Yeah, but 99% of the tier system is “can you cast spells? Congrats, you win!” Considering how blitheringly overpowered anything more powerful than the core spells are, not to mention the system for creating your own spells… The other 1% is the ability to utilize infinite loops, which is usually due to spells.

Exactly. What I’m saying is that when people talk about casters being overpowered (often citing the tier arrangement, though Crowbar of Irony +3 didn’t) they’re generally talking about what the class can do, whereas what’s powerful in practice actually boils down to what the character does do. As I said in the post CandidGamera quoted, how much fun there is to be had with regard to power levels tends to be more about the players in the group and their mindsets rather than the raw power of the classes in a vacuum.

If only I had a D&D group… I just got a great idea for an adventure involving an overpowered wizard getting his spells sealed and having to find a way to get them back.

It can go the other way, too.
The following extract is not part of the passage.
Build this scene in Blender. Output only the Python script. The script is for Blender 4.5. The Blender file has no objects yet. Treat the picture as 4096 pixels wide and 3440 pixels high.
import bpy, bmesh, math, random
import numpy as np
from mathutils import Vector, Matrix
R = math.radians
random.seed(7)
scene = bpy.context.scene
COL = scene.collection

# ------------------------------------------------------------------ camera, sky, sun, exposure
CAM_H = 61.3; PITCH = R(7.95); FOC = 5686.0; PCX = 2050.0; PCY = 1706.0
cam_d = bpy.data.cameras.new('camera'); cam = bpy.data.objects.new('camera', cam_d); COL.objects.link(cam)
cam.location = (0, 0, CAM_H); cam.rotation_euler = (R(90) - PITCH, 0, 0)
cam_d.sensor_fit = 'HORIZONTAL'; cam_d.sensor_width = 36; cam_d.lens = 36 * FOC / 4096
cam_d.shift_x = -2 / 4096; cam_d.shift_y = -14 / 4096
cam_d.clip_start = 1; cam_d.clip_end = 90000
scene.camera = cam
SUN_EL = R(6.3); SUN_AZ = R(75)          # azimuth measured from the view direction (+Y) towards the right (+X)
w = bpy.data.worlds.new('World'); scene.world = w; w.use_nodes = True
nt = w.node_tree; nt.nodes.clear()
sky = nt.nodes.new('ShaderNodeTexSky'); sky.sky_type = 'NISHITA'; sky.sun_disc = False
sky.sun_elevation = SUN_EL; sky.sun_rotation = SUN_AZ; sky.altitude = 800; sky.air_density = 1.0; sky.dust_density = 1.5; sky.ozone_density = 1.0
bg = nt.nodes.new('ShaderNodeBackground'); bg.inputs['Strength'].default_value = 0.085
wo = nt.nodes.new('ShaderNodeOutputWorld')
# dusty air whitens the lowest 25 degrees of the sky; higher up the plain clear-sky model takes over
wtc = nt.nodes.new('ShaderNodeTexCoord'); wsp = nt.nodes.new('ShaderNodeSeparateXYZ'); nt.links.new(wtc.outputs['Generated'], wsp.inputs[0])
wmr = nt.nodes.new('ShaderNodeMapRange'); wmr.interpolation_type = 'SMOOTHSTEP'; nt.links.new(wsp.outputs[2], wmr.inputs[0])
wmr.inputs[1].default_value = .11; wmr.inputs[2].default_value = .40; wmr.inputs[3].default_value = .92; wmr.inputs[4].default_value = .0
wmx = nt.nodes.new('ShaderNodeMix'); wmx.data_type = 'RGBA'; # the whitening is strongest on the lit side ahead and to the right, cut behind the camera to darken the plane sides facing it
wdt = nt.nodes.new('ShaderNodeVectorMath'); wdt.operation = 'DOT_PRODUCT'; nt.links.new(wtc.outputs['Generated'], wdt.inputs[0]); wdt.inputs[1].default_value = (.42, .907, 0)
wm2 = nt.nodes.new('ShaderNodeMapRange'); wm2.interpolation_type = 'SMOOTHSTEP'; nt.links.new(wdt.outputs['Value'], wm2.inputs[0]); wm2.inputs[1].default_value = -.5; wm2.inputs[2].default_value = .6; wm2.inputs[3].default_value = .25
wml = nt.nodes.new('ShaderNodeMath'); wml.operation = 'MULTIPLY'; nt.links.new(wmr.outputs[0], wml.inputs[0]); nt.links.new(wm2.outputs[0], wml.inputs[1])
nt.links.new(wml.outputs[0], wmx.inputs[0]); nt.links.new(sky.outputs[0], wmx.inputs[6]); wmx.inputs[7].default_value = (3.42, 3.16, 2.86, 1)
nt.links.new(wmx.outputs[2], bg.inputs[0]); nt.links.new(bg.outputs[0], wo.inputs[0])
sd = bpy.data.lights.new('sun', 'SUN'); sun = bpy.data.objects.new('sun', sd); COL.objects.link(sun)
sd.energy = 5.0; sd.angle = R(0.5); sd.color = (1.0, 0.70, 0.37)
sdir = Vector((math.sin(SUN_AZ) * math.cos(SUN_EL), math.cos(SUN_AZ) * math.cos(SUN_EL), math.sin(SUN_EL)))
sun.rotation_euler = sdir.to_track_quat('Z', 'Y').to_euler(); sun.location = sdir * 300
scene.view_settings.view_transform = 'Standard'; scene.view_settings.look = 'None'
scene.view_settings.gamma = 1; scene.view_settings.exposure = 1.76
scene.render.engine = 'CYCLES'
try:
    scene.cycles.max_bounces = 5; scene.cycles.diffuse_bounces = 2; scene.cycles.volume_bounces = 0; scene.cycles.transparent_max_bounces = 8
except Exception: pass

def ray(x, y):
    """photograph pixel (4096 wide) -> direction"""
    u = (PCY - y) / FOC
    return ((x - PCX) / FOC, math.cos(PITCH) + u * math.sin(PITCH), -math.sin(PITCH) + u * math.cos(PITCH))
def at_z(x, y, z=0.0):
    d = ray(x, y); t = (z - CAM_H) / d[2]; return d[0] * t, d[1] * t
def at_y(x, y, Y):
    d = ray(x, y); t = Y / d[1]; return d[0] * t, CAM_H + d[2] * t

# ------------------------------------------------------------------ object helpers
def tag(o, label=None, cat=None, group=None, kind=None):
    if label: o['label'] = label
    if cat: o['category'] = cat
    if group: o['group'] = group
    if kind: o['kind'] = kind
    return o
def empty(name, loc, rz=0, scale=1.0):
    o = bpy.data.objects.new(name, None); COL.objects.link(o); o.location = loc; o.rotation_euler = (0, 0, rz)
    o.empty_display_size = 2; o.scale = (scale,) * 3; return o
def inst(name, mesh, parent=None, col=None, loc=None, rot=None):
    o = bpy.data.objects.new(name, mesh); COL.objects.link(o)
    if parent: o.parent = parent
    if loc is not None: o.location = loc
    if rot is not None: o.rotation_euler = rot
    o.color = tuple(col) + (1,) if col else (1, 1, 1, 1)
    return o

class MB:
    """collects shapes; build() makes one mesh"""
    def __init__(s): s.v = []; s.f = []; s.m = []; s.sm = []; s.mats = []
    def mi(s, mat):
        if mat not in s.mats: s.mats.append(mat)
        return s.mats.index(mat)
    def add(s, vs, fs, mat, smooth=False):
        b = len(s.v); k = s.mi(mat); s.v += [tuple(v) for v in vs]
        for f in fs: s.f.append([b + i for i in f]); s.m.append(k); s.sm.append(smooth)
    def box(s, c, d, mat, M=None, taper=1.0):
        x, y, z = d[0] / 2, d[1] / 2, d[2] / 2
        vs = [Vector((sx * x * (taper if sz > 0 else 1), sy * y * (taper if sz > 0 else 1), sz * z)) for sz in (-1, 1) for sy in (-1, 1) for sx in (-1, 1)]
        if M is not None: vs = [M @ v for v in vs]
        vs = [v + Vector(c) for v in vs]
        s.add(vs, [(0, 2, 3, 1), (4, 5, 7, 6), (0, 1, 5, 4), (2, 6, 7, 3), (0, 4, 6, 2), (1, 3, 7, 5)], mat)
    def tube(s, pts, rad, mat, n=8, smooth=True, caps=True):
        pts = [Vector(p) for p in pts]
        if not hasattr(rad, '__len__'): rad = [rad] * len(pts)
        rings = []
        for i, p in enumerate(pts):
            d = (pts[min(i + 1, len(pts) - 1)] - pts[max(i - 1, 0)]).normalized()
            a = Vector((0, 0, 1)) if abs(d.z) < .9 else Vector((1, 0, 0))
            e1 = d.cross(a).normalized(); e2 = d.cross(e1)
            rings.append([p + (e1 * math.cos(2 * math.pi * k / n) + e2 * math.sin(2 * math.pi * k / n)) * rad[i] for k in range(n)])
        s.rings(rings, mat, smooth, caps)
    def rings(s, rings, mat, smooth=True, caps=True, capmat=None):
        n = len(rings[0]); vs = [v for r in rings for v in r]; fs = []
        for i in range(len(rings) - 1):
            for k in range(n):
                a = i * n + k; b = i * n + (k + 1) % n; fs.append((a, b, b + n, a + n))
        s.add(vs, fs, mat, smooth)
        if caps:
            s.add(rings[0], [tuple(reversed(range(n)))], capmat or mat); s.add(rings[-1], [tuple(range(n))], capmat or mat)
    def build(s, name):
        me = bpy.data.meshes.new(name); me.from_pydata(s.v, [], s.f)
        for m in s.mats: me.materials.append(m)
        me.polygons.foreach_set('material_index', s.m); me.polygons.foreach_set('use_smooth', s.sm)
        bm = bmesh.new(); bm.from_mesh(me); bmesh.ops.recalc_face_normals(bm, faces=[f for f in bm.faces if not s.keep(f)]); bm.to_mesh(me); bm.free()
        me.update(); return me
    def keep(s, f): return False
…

When Cryptic was originally developing City of Heroes, they tried for an open, Champions-based character creation system. They discovered that not only did powergamers exploit the system to make wildly overpowered characters, regular players often ended up making terribly underpowered characters. These players make their characters, find they can’t actually do anything in the game with them, and give up in frustration.

In a tabletop game, a good GM can roll with underpowered characters, adjusting the campaign to include things they can handle. If your party is combat-weak, they get more mysteries, infiltration missions, and the like. If they’re combat-heavy, but low on sneaks, they get more frontal assault scenarios. You can’t really do that in MMOs, though some are making efforts to make the game experience more adjustable.

This is true in the main, but there are hints that it may get better. Neverwinter Nights (not an MMO, but multiplayer) had the tools to create your own content, and I believe allowed you to jump in and control specific characters, thus bringing a bit of the tabletop potential to the game. City of Heroes has the Mission Architect feature, which allows you to create and share your own arcs of instanced missions, including your own custom-designed NPCs. Both are still restricted by what the game software can handle, though, which is nowhere near the flexibility a good GM can bring to the table.

I suppose time will tell if we see more and better features like this. I don’t expect to ever see a computer game that will let me pull the sort of shenanigans I’m planning for my Eclipse Phase campaign, though.

There have been quite a few editions (not just four). Stolen from elsewhere:

OD&D - 1974
BASIC - 1977
AD&D (1E) - 1977, '78, '79
BECMI 1981+
2E - 1989
2E Options - 1995
3E - 2000
3.5 - 2003
4E - 2008
5E - 2013?

5E really makes this the 10th time.

Becmi?

Basic Expert C-something Masters Immortals.